Trent'anni dopo la caduta del più famoso muro europeo, quello di Berlino, ci sono ancora barriere fisiche che dividono persone nel nostro continente. Non parliamo solo di quelle più tristemente famose: Nicosia, Cipro, e l'exclave spagnola di Melilla.
Esistono sbarramenti più piccoli e forse meno conosciuti che a volte dividono piccoli villaggi o impediscono ad un gruppo etnico non desiderato di entrare in contatto con il resto della popolazione.
Una mostra in Francia dal titolo Walls of Power esplora il tema delle recinzioni europee attraverso l'occhio di fotografi contemporanei provenienti da 15 Paesi diversi. L'esibizione ha aperto i battenti a Arles nell'ambito del festival di fotografia Rencontres che festeggia quest'anno il suo 50esimo anniversario.
Abbiamo parlato con il curatore, István Virágvőlgyi. A suo parere, i muri europei sono innalzati a causa di volontà di potere e di controllo. Tre le sezioni della mostra che riflettono le motivazioni dietro la loro costruzione: sono chiamate muri d'influenza, muri di segregazione e muri di migrazione.

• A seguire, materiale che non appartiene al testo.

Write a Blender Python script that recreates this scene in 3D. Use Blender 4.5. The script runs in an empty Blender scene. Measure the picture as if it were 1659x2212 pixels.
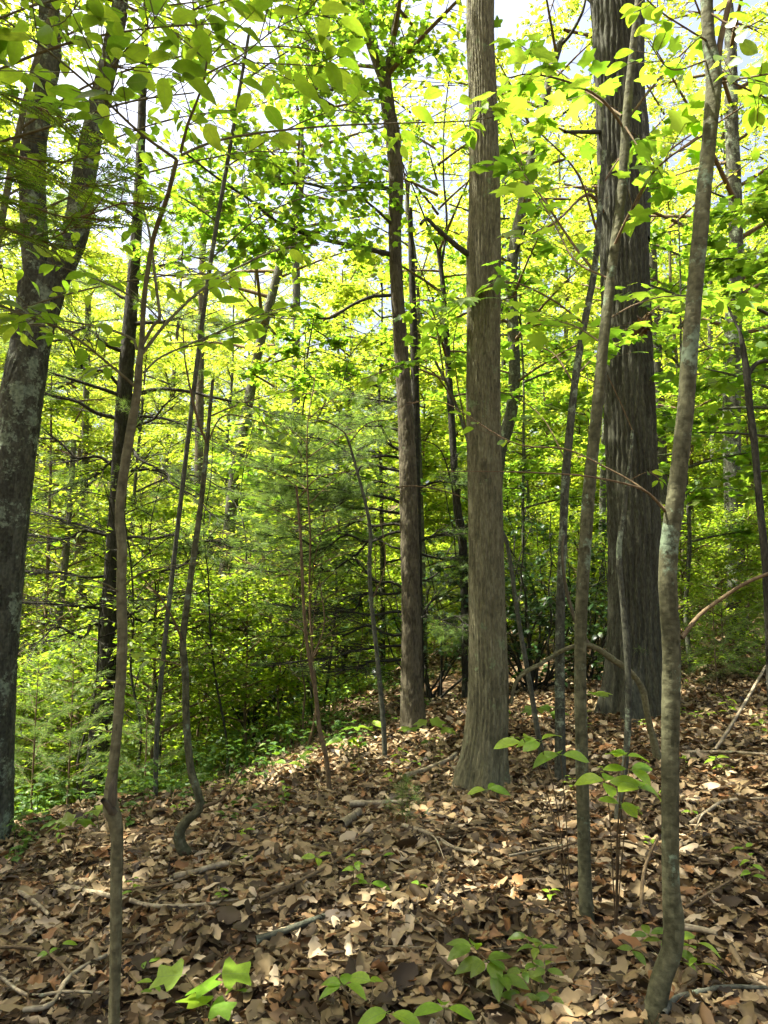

I muri d'influenza sono barriere tra i poteri sovrani; i muri di segregazione sono barriere all'interno di una stessa società e i muri di migrazione sono piuttosto strumenti al servizio delle procedure di ammissione.
A volte sono lunghi solo un paio di metri e la loro esistenza può sembrare assurda, inspiegabile. Ne potete vedere qualcuno nel video qui sopra.
In Slovacchia, per esempio, i residenti di Michalovce, nell'est del Paese, hanno raccolto i fondi e ottenuto le necessarie autorizzazioni per costruire un muro che li tenga separati dal vicino campo rom che ospita 1800 persone. Una barriera sconclusionata perché non impedisce l'accesso, "non risolve problemi", ma dirotta il passaggio di esseri umani solamente un poco più in là. Esiste poi l'inferriata che separa i bielorussi dalla Lituania (zona Schengen). Qui amici e parenti sono costretti a parlarsi da un lato all'altro della grata di metallo: il varco doganale più vicino dista 150km.
"Dobbiamo continuare a interrogarci su questa questione: abbiamo la falsa sensazione di aver già risolto il problema e di essercelo lasciati alla spalle", conlclude Virágvőlgyi.